Naturally delighted, and yearning for adventure, they readily accept the bequest, even though it comes with a couple of strange conditions, the main being that their mother and father are not to set foot in the apartment. They arrive, and soon spend their time becoming accustomed to their new home, and indeed their new country and surroundings.
The apartment is on the first floor. Underneath them lives Robert, a thirtysomething writer, and guide at the cemetery who was the lover of Elspeth, and who has not yet come to terms with her death. Above them lives Martin, an obsessive compulsive crossword compiler, whose Dutch wife, Marijke, has recently returned to her home country, unable to continue living with her husband’s ever deteriorating condition. And creeping into their home comes The Little Kitten Of Death, a snow-white feline visitor from nowhere who is soon adopted by the twins as a pet albeit without it’s consent.
And into this strange brew, another companion enters. Elspeth herself, who finds herself quietly haunting the twins’ apartment, observing them for the first time as they make their new lives, and unobtrusively occupying the locked desk drawer of the desk in her old office.

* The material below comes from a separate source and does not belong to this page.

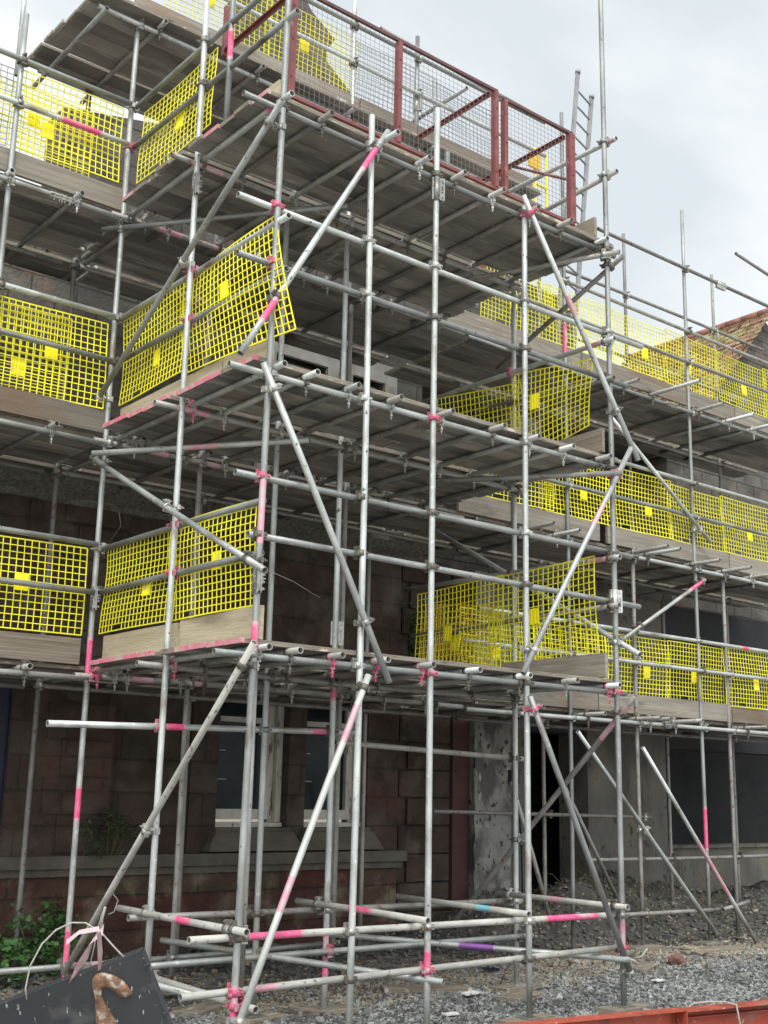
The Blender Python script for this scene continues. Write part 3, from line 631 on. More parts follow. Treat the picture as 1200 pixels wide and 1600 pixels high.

What makes Her Fearful Symmetry really sing is not the speculative supernatural stuff (although that's handled with the same kind of reducing something down to its nuts-and-bolts-aplomb that Niffenegger displayed with time travel), but the quite beautifully drawn characters that inhabit the house that sits next to Highgate Cemetery.
Robert, torn between his devotion to Elspeth's memory and his attraction to Valentina, who's almost half his age; Martin, the obsessive-compulsive who can no longer leave his flat, and whose wife leaves for Amsterdam after twenty-odd years of marriage when she finds she can no longer deal with his sickness; the twins themselves, Valentina, who decides she wants to free herself of the domineering shadow of Julia; Elspeth, who discovers that although she is dead, she can exert control over all of them; and Highgate Cemetary itself - so much so that I think next time I'm in London, I shall try to visit. Niffenegger draws it with such a rich palette that it sounds irresistable.

It's a fantastic, Autumnal kind of book, brimming with atmosphere and a sense of place, and populated with flawed characters that you genuinely hope make the right decisions. Martin, in partiular with his physical rituals and emotional tics and his flat filled with boxes is an acutely observed study of OCD, and his relationship with his wife and one of the twins is worth the price of the book alone. And indeed, if the direction the book takes in its last third seems a little too audacious for some, I didn't mind too much because I was already too invested in the characters.
It's a sublime bit of writing.

1 comment:

fluid69 said...

Agh, another book i must get round to reading sometime. My reading rate is slowing down again. Must be the cold.